I just noticed that, I have not had a lot of time to play with this thing lately, so
I quickly took it apart, dusted it out, took pictures, and turned it on, so I did'nt really give myself enough time to notice the spacing between the brown PCI style slots and the ISA slots.
Mad-Mike
April 16th, 2008, 07:31 AM
Interesting looking machine Mike. What year was it made?
Tez
According to the stamp on the drive cage it was built on October 22nd 1990, AST is about the only manufacturer aside from IBM I have been able to deduct the true year of the computer by the date stamps inside the case. Everything else I have to go by the oldest component in the case, unless it's a parts mutt, than the age is pretty much a rough estimate.
Mad-Mike
April 16th, 2008, 07:44 AM
There's this guy on ebay who has a store with all kinds of vintage AST upgrade. The store name is "lamcsales". You should go have a look, the prices aren't too bad either.

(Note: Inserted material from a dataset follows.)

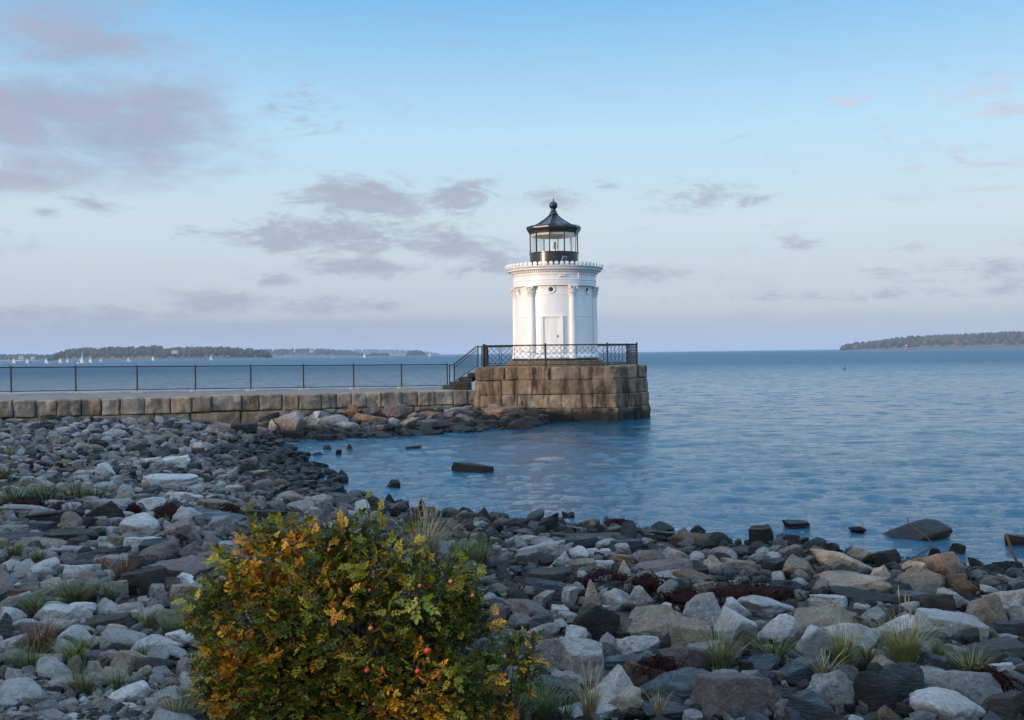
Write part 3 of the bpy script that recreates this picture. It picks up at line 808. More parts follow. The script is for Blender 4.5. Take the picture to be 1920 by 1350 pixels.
LX, LY = 2.16, 49.0
def lh_ang(deg):
    """angle measured from the side that faces the viewer, positive to the right"""
    return rad(-90 + deg)
def make_lighthouse():
    R = empty("lighthouse", (LX, LY, PZ), "small round white lighthouse with fluted columns and a black lantern on top", "lighthouse")
    z = lambda w: w - PZ                                # local heights
    def part(m, name, mat, par=R, smooth=35): return m.build(name, mat, par, smooth)
    for (r0, h0, h1) in ((2.48, 0.0, 0.14), (2.36, 0.14, 0.27)):
        m = MB(); m.lathe([(0.0, h1), (r0 - 0.03, h1), (r0, h1 - 0.03), (r0, h0 - 0.03)][::-1], 96); part(m, "base_step", M_PLINTH)
    m = MB(); m.lathe([(2.13, 0.26), (2.13, 0.37), (1.8, 0.372)], 96); part(m, "base_band", M_BAND)
    # wall
    m = MB(); prof = [(2.06, .371), (2.08, .40), (2.08, .46), (2.02, .50), (1.97, .55), (1.90, .60), (1.90, z(4.885)), (1.912, z(4.89)), (1.912, z(4.93)), (1.90, z(4.935)),
                      (1.90, z(5.93)), (1.915, z(5.935)), (1.915, z(5.975)), (1.90, z(5.98)), (1.90, z(6.45))]
    m.lathe(prof, 128); part(m, "tower_wall", M_WHITE, smooth=25)
    # entablature: stepped fascias, dentils, projecting crown
    m = MB(); prof = [(1.9, z(6.385)), (2.06, z(6.385)), (2.06, z(6.50)), (2.075, z(6.505)), (2.075, z(6.63)), (2.095, z(6.64)), (2.095, z(6.665)), (2.055, z(6.68)),
                      (2.055, z(6.88)), (2.08, z(6.90)), (2.085, z(6.93)), (2.06, z(6.95)), (2.06, z(7.0)), (2.10, z(7.02)), (2.10, z(7.10)), (2.20, z(7.12)), (2.22, z(7.135)),
                      (2.30, z(7.14)), (2.33, z(7.16)), (2.33, z(7.20)), (2.37, z(7.235)), (2.42, z(7.28)), (2.43, z(7.30)), (2.43, z(7.32)), (1.2, z(7.34))]
    m.lathe(prof, 128); ent = part(m, "entablature", M_WHITE, smooth=28)
    m = MB(); nd = 120
    for k in range(nd):
        a = 2 * math.pi * k / nd
        M = Matrix.Rotation(a, 4, 'Z'); m.box((2.08, -0.030, z(7.03)), (2.165, 0.030, z(7.115)), M)
    part(m, "dentil_row", M_WHITE, ent, None)
    # crest of little round palmettes
    m = MB(); n = 58
    for k in range(n):
        M = Matrix.Rotation(2 * math.pi * (k + .5) / n, 4, 'Z') @ Matrix.Translation((2.395, 0, z(7.32)))
        for (rr, x0, x1) in ((0.098, -0.016, 0.016), (0.066, 0.014, 0.030), (0.03, 0.028, 0.042)):
            ring = []
            for x in (x0, x1):
                for j in range(14):
                    t = 2 * math.pi * j / 14; ring.append(M @ Vector((x, rr * math.cos(t), 0.085 + rr * math.sin(t))))
            m.add(ring, [tuple(range(13, -1, -1)), tuple(range(14, 28))] + [(j, (j + 1) % 14, 14 + (j + 1) % 14, 14 + j) for j in range(14)])
        m.box((-0.016, -0.075, -0.01), (0.016, 0.075, 0.05), M)
    part(m, "palmette_crest", M_WHITE, R, 35)
    # columns
    for k in range(6):
        a = lh_ang(-37 + 60 * k); M = Matrix.Rotation(a, 4, 'Z') @ Matrix.Translation((1.955, 0, 0))
        c = bpy.data.objects.new("column", None); COL.objects.link(c); c.parent = R; c.matrix_local = M
        m = MB(); m.lathe([(0.225, .372), (0.225, .42), (0.205, .43), (0.215, .46), (0.205, .50), (0.18, .52), (0.19, .55), (0.175, .58), (0.16, .60)], 32); m.build("column_base", M_WHITE, c, 35)
        m = MB(); fl = lambda t, zz: 1 - 0.07 * (0.5 + 0.5 * math.cos(16 * t)) ** 0.6
        m.lathe([(0.160, .60), (0.160, 1.2), (0.156, 2.2), (0.146, 3.0), (0.142, z(5.86))], 96, rf=fl); m.build("shaft", M_WHITE, c, 60)
        m = MB(); m.lathe([(0.142, z(5.86)), (0.165, z(5.87)), (0.165, z(5.90)), (0.148, z(5.91)), (0.15, z(6.05)), (0.165, z(6.18)), (0.20, z(6.28)), (0.235, z(6.32)), (0.0, z(6.33))], 24)
        m.box((-0.235, -0.235, z(6.325)), (0.235, 0.235, z(6.383)))
        for (row, nl, zr, hh, rr) in ((0, 8, 5.91, 0.17, 0.152), (1, 8, 6.02, 0.20, 0.158), (2, 8, 6.14, 0.19, 0.175)):
            for j in range(nl):
                q = Matrix.Rotation(2 * math.pi * (j + 0.5 * row) / nl, 4, 'Z')
                pts = [(rr, zr), (rr + .015, zr + hh * .5), (rr + .04, zr + hh * .85), (rr + .085, zr + hh), (rr + .10, zr + hh * .86), (rr + .08, zr + hh * .75)]
                ws = [0.05, 0.062, 0.058, 0.045, 0.03, 0.012]; vs = []
                for (x, zz), wd in zip(pts, ws):
                    vs += [q @ Vector((x, -wd, z(zz))), q @ Vector((x + .014, 0, z(zz))), q @ Vector((x, wd, z(zz)))]
                m.add(vs, [(3 * i + s, 3 * i + s + 1, 3 * i + s + 4, 3 * i + s + 3) for i in range(5) for s in (0, 1)])
        for j in range(4):      # corner volutes
            q = Matrix.Rotation(math.pi / 4 + j * math.pi / 2, 4, 'Z')
            ctr = q @ Vector((0.25, 0, z(6.27))); ax = q @ Vector((0, 1, 0)) - q @ Vector((0, 0, 0))
            m.tube([ctr - ax * .03, ctr + ax * .03], 0.045, 10)
        m.build("capital", M_WHITE, c, 40)
    # door (slightly recessed look by a raised frame)
    D = bpy.data.objects.new("door", None); COL.objects.link(D); D.parent = R
    D.matrix_local = Matrix.Rotation(lh_ang(-7), 4, 'Z')
    m = MB(); f0, f1 = 1.80, 1.935
    m.box((f0, -0.54, .372), (f1, -0.405, z(4.87))); m.box((f0, 0.405, .372), (f1, 0.54, z(4.87))); m.box((f0, -0.54, z(4.872)), (f1 + .003, 0.54, z(4.92)))
    m.build("door_frame", M_WHITE, D, None)
    m = MB(); m.box((f0, -0.40, .375), (1.885, 0.40, z(4.865)))
    for (y0, y1, za, zb) in ((-.33, .33, z(4.45), z(4.75)), (-.33, .33, z(3.75), z(4.33)), (-.33, .33, .52, z(3.63))):
        pass
    m.box((1.88, -0.28, z(4.60)), (1.895, 0.28, z(4.615)))
    for zz in (3.2, 4.6): m.tube([(1.895, -0.385, z(zz)), (1.895, -0.385, z(zz + .12))], 0.016, 8)
    leaf = m.build("door_leaf", M_WHITE, D, 35)
    m = MB(); m.tube([(1.88, 0.27, z(3.95)), (1.94, 0.27, z(3.95))], 0.02, 8); m.tube([(1.935, 0.27, z(3.95)), (1.935, 0.36, z(3.93))], 0.012, 8)
    m.box((1.88, 0.24, z(3.88)), (1.893, 0.31, z(4.02))); m.build("door_handle", M_STEEL, D, 40)
    # portholes
    for k in range(6):
        H = bpy.data.objects.new("porthole", None); COL.objects.link(H); H.parent = R
        H.matrix_local = Matrix.Rotation(lh_ang(-7 + 60 * k), 4, 'Z') @ Matrix.Translation((1.885, 0, z(6.19))) @ Matrix.Rotation(rad(90), 4, 'Y')
        m = MB(); m.lathe([(0.190, -.02), (0.190, 0.055), (0.165, 0.075), (0.135, 0.06), (0.120, 0.035), (0.105, 0.03), (0.10, 0.015)], 32); m.build("porthole_ring", M_WHITE, H, 35)
        m = MB(); m.lathe([(0.0, 0.024), (0.10, 0.024)][::-1], 24); m.build("porthole_glass", M_DARKH, H, None)
    # little spotlight and conduit on the fascia
    Q = Matrix.Rotation(lh_ang(7), 4, 'Z')
    m = MB()
    for yy in (-.06, .07): m.tube([Q @ Vector((2.07, yy, z(6.80))), Q @ Vector((2.17, yy * 1.6, z(6.83)))], [0.03, 0.05], 10)
    m.box((2.05, -.10, z(6.77)), (2.09, .10, z(6.81)), Q); m.build("flood_light", M_WHITE, R, 40)
    Q = Matrix.Rotation(lh_ang(31), 4, 'Z'); m = MB(); m.tube([Q @ Vector((2.09, 0, z(6.70))), Q @ Vector((2.10, 0, z(7.08)))], 0.022, 8); m.build("conduit", M_WHITE, R, 40)

    # lantern room
    LN = bpy.data.objects.new("lantern", None); COL.objects.link(LN); LN.parent = R
    m = MB(); m.lathe([(1.24, z(7.30)), (1.24, z(7.36)), (1.205, z(7.38)), (1.205, z(8.04)), (1.24, z(8.06)), (1.24, z(8.10)), (0.9, z(8.105))], 64); m.build("lantern_base", M_BLACK, LN, 35)
    m = MB(); m.lathe([(0.9, z(8.10)), (0.0, z(8.10))], 32); m.build("lantern_floor", M_CREAM, LN, None)
    n10 = 10; A = [lh_ang(22.9 + 36 * k) for k in range(n10)]; rg_ = 1.19
    cn = [Vector((rg_ * math.cos(a), rg_ * math.sin(a), 0)) for a in A]
    for k in range(n10):
        p, q = cn[k], cn[(k + 1) % n10]
        M = Matrix.Translation(p) @ Matrix.Rotation(A[k], 4, 'Z')
        m = MB(); m.box((-.03, -.021, z(8.105)), (.024, .021, z(9.06)), M); m.build("mullion", M_BLACK if k % 1 == 0 else M_WHITE, LN, None)
        mw = MB(); mw.box((-.05, -.024, z(8.11)), (-.032, .024, z(9.05)), M); mw.build("inner_mullion", M_WHITE, LN, None)
        d = (q - p).normalized(); nn = Vector((d.y, -d.x, 0))
        a_, b_ = p + d * .022, q - d * .022
        g = MB(); th = nn * 0.004
        vs = [a_ - th, b_ - th, b_ + th, a_ + th]
        g.add([Vector((v.x, v.y, z(8.108))) for v in vs] + [Vector((v.x, v.y, z(9.055))) for v in vs], [(0, 3, 2, 1), (4, 5, 6, 7), (0, 1, 5, 4), (1, 2, 6, 5), (2, 3, 7, 6), (3, 0, 4, 7)])
        g.build("glass_pane", M_GLASS, LN, None)
    m = MB(); m.lathe([(1.15, z(9.04)), (1.13, z(8.93)), (0.0, z(9.0))], 10, a0=A[0], a1=A[0] + 2 * math.pi); m.build("lantern_ceiling", M_CREAM, LN, None)
    # beacon lens on a pedestal
    bc = bpy.data.objects.new("beacon", None); COL.objects.link(bc); bc.parent = R
    bc.location = (0.05, 0, z(8.10))
    m = MB(); m.lathe([(0.16, 0.0), (0.16, 0.04), (0.05, 0.06), (0.05, 0.18), (0.13, 0.2), (0.13, 0.23)], 20); m.build("pedestal", M_STEEL, bc, 35)
    m = MB(); m.lathe([(0.12, 0.23), (0.135, 0.28), (0.12, 0.30), (0.14, 0.34), (0.122, 0.37), (0.14, 0.41), (0.118, 0.44), (0.13, 0.48), (0.10, 0.52), (0.03, 0.56), (0.02, 0.62), (0.0, 0.63)], 24); m.build("lens", simple("lens_glass", (0.38, 0.42, 0.44), 0.12), bc, 35)
    m = MB()
    for j in range(6):
        t = j * math.pi / 3; m.tube([(0.145 * math.cos(t), 0.145 * math.sin(t), 0.0), (0.145 * math.cos(t), 0.145 * math.sin(t), 0.53)], 0.007, 6)
    m.build("cage", M_STEEL, bc, None)
    # roof
    RF = bpy.data.objects.new("roof", None); COL.objects.link(RF); RF.parent = R
    a0 = A[0]; m = MB()
    m.lathe([(1.16, z(9.03)), (1.24, z(9.06)), (1.25, z(9.12)), (1.30, z(9.15)), (1.32, z(9.22)), (1.37, z(9.28)), (1.37, z(9.32)), (1.26, z(9.335)), (1.0, z(9.45)), (0.70, z(9.62)), (0.42, z(9.81)), (0.22, z(9.98))], 10, a0=a0, a1=a0 + 2 * math.pi)
    m.build("roof_shell", M_BLACK, RF, 12)
    m = MB()
    for k in range(10):
        a = A[k]
        m.tube([(r * math.cos(a), r * math.sin(a), z(h) + .012) for r, h in ((1.27, 9.335), (1.0, 9.45), (0.70, 9.62), (0.42, 9.81), (0.22, 9.98))], 0.016, 6)
    m.build("roof_rib", M_BLACK, RF, 40)
    m = MB()
    for k in range(10):
        p = Vector((1.345 * math.cos(A[k]), 1.345 * math.sin(A[k]), z(9.32))); q = Vector((1.345 * math.cos(A[(k + 1) % 10]), 1.345 * math.sin(A[(k + 1) % 10]), z(9.32)))
        for j in range(8):
            c = p.lerp(q, j / 8); ang = math.atan2((q - p).y, (q - p).x)
            M = Matrix.Translation(c) @ Matrix.Rotation(ang, 4, 'Z'); m.box((-.022, -.012, -.01), (.022, .012, .055), M); m.box((-.034, -.013, .05), (.034, .013, .088), M)
    m.build("eave_crest", M_IRON, RF, None)
    m = MB(); m.lathe([(0.22, z(9.97)), (0.235, z(10.0)), (0.235, z(10.04)), (0.20, z(10.06)), (0.18, z(10.14)), (0.14, z(10.2)), (0.145, z(10.22)), (0.11, z(10.26)), (0.11, z(10.30))], 24); m.build("vent_neck", M_BLACK, RF, 35)
    m = MB(); m.lathe([(0.207 * math.sin(t) + 1e-4, z(10.48) - 0.207 * math.cos(t)) for t in np.linspace(0.25, math.pi, 16)], 28)
    m.build("ball", M_BLACK, RF, 60)
    m = MB(); m.tube([(0, 0, z(10.66)), (0, 0, z(10.82))], [0.035, 0.022], 8); m.tube([(0, 0, z(10.8)), (0, 0, z(11.37))], [0.013, 0.006], 6); m.build("lightning_rod", M_BLACK, RF, 40)
    # small solar panel leaning by the lantern
    Q = Matrix.Rotation(lh_ang(13), 4, 'Z') @ Matrix.Translation((1.72, 0, z(7.62))) @ Matrix.Rotation(rad(-18), 4, 'X') @ Matrix.Rotation(rad(25), 4, 'Y') @ Matrix.Rotation(rad(30), 4, 'Z')
    sp = bpy.data.objects.new("solar_panel", None); COL.objects.link(sp); sp.parent = R
    m = MB(); m.box((-.012, -.13, -.19), (.012, .13, .19), Q); m.build("panel_frame", M_STEEL, sp, None)
    m = MB(); m.box((.0125, -.105, -.165), (.016, .105, .165), Q); m.build("panel_face", M_PV, sp, None)
    m = MB(); m.tube([(1.66 * math.cos(lh_ang(13)), 1.66 * math.sin(lh_ang(13)), z(7.33)), Q @ Vector((0, 0, -.05))], 0.02, 8); m.build("panel_stand", M_STEEL, sp, 40)
make_lighthouse()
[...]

Let me re-phrase that: "This guy has AST upgrades coming out of his ass"
Thanks, looking around I see a lot of 486 upgrade cards, I'm almost getting curious if this machine is capable of more than one CPU card, since it says that these cards were also used in servers. I also see several other parts I could use in even some of my other machines.
My fave of the old-school AT-compatibles, though, is still the Everex Step series, the one's with the scrolling LED display on the front.
I can think of a similar machine I had for awhile made by Amdek, the Amdek 286/a. That thing was cool, it had a near-modern indiglo LCD readout on the front that would show everything from system date, system time, disk formatting, BIOS Error codes/messages. A shame I could never find the keyboard for it though, that's why I got rid of it.